Non pare sia frapponibile alcun dubbio che negli enti locali il soggetto competente ad occuparsi della partecipazione alle società, materia necessariamente comprensiva degli obblighi di revisione periodica, sia il consiglio e nessun altro organo.
Questa osservazione consente di prescindere del tutto dalla formulazione del testo dell’articolo 50, comma 1, del d.lgs 267/2000, che se fosse interpretabile come in effetti suggerisce il decreto 3/2022 della Sezione Campania, finirebbe per configurare la competenza del sindaco come generale e residuale.
Ma, così non è e non deve essere. Negli enti locali il sindaco ed il consiglio hanno competenze tassative e denominate; i dirigenti (e responsabili di servizio) dispongono di tutte le competenze gestionali; solo la giunta è l’organo che dispone di competenze residuali.

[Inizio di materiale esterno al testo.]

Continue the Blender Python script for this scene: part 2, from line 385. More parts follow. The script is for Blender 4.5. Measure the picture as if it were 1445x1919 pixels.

Nel caso di specie, il già ricordato articolo 42, comma 2, lettera e), del d.lgs 267/2000 assegna - in via esclusiva, quindi ad esclusione di chiunque altro - al solo consiglio l’intera materia delle società partecipate.
Pertanto, non pare poter aver alcun rilievo l’ulteriore riflessione contenuta nel decreto 3/2022 della Sezione Campani, ova si nota che l’onere in capo al sindaco di presidiare le partecipate “è particolarmente cogente per gli enti locali di ridotte dimensioni”, come il comune oggetto del provvedimento, “ove - peraltro- potrebbe avere trovato applicazione anche il disposto di cui all'art. 53, comma 23, della legge 388/2000, come modificato dall'art. 29, comma 4, della legge 488/2001, che consente agli enti locali, in presenza di determinati presupposti (avere una popolazione inferiore a 5000 ab., non aver affidato le relative funzioni al segretario comunale in base all'art. 97, c.4, lett. d), del D.Lgs. n. 267/2000, poter conseguire risparmi di spesa), la possibilità di adottare disposizioni regolamentari organizzative, attribuendo ai componenti dell'organo esecutivo la responsabilità degli uffici e dei servizi ed il potere di adottare atti anche di natura tecnica gestionale, senza la necessità di dimostrare la mancanza non rimediabile di figure professionali idonee”.
Il decreto, in questa parte, incorre in una clamorosa contraddizione in termini. Infatti, da un lato esclude la responsabilità dei funzionari; dall’altra, però, rafforza la responsabilità del sindaco, in quanto funzionario. Ma, se il sindaco agisce come funzionario, non può essere chiamato a rispondere per responsabilità che non riguardano la sfera dei funzionari.
Il decreto, insomma, evidenzia che la delicatissima questione delle responsabilità per i sindaci non è tanto un problema definitorio, quanto di prudente ed accorto esercizio del potere interpretativo da parte dei giudici, che dovrebbe scongiurare il rischio di estendere oltre misura le competenze e responsabilità dei sindaci, anche a causa di insufficienti indagini sul complesso sistema delle competenze locali.
La futura riforma dell’ordinamento locale, per quanto semanticamente chiarisca alcuni aspetti, rischia di risultare inefficace, se prevarranno chiavi di lettura come quelle suggerite dalla Corte dei conti Campania.